PASCAL SAVY – Adrift
(Eilean, 2014)
Del concetto di “hauntologia” spesso ricorrente tra i manipolatori di suoni ambientali, in “Adrift” Pascal Savy applica un’accezione propria, strettamente connessa con la trascendenza e l’immaginazione. Per comprenderla è sufficiente la lettura del titolo della traccia d’apertura, “Ghost Echoes”, e l’ascolto delle sue prime modulazioni spettrali, che avanzano con moto circolare, ispessendo la grana delle proprie frequenze distorte.

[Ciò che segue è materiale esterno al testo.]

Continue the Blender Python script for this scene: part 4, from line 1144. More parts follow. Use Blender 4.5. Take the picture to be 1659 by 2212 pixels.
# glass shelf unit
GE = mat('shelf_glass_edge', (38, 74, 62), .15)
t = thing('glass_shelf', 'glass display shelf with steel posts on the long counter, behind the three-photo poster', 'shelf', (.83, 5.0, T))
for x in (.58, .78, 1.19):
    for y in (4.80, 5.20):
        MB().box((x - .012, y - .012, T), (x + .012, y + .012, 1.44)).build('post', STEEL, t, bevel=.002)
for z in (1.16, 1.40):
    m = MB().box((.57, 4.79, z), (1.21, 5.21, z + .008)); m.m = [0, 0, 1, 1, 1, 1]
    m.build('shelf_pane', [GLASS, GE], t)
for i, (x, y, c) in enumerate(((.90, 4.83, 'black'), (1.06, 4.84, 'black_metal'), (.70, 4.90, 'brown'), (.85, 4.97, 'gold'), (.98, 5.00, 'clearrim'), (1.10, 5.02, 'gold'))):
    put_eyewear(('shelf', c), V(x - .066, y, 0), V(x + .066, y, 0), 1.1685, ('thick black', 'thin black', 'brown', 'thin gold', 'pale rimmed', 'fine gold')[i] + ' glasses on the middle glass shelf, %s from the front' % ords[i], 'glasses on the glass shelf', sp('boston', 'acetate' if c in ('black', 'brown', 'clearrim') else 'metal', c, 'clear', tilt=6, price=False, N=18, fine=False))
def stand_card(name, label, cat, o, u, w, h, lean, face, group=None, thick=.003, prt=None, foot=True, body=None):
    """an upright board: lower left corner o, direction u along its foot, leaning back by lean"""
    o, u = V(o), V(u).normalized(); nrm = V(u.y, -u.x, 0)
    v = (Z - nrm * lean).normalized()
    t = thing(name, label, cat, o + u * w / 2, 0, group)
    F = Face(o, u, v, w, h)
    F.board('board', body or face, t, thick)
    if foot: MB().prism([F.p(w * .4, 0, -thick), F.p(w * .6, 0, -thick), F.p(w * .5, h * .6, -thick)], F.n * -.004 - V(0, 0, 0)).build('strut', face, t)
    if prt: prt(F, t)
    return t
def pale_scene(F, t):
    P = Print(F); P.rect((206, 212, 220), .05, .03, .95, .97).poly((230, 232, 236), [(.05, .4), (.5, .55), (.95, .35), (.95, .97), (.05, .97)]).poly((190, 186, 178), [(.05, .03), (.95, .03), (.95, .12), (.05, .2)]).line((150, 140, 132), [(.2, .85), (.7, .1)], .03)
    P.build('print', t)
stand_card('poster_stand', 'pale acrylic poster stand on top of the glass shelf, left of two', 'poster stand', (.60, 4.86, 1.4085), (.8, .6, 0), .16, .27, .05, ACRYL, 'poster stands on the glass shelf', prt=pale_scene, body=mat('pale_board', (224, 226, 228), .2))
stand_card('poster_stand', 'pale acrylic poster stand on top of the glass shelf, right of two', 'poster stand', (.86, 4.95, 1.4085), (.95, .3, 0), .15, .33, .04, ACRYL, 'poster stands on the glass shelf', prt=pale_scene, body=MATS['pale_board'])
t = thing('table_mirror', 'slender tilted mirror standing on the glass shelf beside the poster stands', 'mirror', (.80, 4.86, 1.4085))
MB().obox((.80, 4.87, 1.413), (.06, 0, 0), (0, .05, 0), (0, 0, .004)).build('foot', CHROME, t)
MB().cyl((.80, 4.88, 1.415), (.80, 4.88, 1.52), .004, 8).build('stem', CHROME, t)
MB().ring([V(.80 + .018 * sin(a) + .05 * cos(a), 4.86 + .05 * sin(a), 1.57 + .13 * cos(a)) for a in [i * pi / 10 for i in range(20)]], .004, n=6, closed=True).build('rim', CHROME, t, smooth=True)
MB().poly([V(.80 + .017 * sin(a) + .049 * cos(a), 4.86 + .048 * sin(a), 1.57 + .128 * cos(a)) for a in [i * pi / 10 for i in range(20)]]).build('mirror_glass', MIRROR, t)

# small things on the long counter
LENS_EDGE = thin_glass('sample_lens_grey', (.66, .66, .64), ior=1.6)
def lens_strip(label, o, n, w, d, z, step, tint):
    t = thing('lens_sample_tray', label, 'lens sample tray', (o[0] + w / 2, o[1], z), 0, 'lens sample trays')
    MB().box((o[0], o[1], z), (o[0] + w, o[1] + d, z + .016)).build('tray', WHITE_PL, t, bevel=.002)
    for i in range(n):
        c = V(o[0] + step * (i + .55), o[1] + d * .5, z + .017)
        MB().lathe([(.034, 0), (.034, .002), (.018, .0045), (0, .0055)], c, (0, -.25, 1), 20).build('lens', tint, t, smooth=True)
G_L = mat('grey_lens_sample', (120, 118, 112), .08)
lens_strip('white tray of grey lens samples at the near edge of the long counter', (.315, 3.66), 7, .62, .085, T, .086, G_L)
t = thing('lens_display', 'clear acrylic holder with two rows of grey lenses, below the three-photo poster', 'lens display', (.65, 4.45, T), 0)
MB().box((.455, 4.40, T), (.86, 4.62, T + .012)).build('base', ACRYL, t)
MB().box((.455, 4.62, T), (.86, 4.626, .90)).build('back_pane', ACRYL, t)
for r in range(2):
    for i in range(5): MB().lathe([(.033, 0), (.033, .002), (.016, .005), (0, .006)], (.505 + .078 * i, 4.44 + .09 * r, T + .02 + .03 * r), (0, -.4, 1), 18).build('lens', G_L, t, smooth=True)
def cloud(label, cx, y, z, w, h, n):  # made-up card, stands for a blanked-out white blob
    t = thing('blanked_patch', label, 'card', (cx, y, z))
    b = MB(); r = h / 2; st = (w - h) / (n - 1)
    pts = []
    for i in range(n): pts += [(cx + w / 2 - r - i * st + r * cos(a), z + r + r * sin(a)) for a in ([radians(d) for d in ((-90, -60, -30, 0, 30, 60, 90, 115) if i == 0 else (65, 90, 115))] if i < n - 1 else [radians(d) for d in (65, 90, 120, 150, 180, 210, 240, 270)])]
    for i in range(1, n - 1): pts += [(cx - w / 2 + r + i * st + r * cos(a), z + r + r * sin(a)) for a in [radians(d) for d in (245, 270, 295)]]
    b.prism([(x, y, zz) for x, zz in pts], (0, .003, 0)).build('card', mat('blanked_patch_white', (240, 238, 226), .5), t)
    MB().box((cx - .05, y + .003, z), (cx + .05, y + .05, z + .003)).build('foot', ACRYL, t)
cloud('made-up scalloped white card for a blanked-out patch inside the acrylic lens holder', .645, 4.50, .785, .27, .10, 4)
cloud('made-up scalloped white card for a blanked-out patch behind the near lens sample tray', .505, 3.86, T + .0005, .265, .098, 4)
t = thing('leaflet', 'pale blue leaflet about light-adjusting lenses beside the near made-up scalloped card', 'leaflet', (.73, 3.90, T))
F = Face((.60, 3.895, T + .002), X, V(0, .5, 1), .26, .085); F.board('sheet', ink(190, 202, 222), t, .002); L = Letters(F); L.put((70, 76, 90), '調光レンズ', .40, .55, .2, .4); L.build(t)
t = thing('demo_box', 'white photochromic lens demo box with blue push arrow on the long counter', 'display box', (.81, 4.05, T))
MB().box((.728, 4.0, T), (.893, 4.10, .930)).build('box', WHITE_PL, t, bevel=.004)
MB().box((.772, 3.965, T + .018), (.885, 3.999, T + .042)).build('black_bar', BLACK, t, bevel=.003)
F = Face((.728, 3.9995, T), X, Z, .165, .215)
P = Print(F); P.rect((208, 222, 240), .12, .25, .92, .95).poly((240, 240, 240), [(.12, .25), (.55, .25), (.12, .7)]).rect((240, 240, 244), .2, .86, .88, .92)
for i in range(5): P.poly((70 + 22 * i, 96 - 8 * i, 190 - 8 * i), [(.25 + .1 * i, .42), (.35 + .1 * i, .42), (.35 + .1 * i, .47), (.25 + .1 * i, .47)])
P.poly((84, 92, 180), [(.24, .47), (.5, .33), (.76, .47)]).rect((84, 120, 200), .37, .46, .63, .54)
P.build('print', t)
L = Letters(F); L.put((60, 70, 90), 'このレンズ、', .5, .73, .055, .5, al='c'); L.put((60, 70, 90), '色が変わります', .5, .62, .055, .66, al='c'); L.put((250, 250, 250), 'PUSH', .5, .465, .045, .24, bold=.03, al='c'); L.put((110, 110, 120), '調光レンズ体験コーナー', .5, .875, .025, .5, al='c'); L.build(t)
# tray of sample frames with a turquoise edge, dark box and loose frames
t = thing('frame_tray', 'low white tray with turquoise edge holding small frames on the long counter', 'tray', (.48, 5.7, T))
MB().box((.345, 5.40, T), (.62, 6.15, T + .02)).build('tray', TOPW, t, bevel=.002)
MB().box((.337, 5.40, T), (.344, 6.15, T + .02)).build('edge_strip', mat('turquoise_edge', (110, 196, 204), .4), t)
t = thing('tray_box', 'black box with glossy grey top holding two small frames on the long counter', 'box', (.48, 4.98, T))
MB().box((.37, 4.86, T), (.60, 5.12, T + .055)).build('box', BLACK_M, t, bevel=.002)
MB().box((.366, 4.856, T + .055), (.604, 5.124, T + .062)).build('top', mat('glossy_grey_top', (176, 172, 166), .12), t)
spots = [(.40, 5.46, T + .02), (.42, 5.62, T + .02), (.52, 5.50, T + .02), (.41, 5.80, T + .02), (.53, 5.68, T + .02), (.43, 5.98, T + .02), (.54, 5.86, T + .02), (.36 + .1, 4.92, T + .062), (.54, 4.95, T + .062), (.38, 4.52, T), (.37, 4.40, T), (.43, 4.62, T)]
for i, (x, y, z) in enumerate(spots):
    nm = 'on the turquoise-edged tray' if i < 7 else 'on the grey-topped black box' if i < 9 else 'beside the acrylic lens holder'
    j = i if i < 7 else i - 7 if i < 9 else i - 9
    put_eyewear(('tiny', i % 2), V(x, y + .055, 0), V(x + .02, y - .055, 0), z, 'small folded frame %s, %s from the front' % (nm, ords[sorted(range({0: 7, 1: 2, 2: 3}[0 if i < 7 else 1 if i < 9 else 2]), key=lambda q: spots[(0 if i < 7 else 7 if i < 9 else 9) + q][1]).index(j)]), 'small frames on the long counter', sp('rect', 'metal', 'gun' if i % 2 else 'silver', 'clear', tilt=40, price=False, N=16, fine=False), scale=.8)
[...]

È il biglietto da visita e al tempo stesso la sostanza delle otto tracce dell’opera, sintesi maestosa del gioco di persistenze e rifrazioni prodotto non dal semplice filtraggio elettronico di torsioni chitarristiche ma dall’equilibrato dosaggio di loop e field recordings con saturazioni sintetiche e schegge percussive acustiche. Ne risultano dense stratificazioni sospese sul crinale tra luce e tenebra, entrambe tuttavia catturate nei loro caratteri più visionari e stranianti.
L’apparente antinomia tra l’urticante magma di “Maelstrom” e le vaporose texture ambientali di “Refraction” e “Aurora” è in realtà riassunta dalla capacità dello sperimentatore francese di costruire un’imponente materia sonora, in maniera non dissimile da artisti quali Tim Hecker e Lawrence English. L’approdo finale di “Adrift”, coerente con la sua impostazione concettuale di base, è tuttavia coerente con il concept alla sua base, riassunto com’è nell’isola immaginaria che, dopo la sublimazione nelle evanescenze di “Disappearance”, custodisce l’essenza più sinuosa e coinvolgente del suono nei riverberi policromi di “Return To Ithaca”.
Alla fine del viaggio, resta dunque una sensazione di pienezza, di spessore espressivo, che non per questo contraddice l’idea “hauntologica” di partenza, bensì la trasforma in avvolgente ipnosi ambient-drone.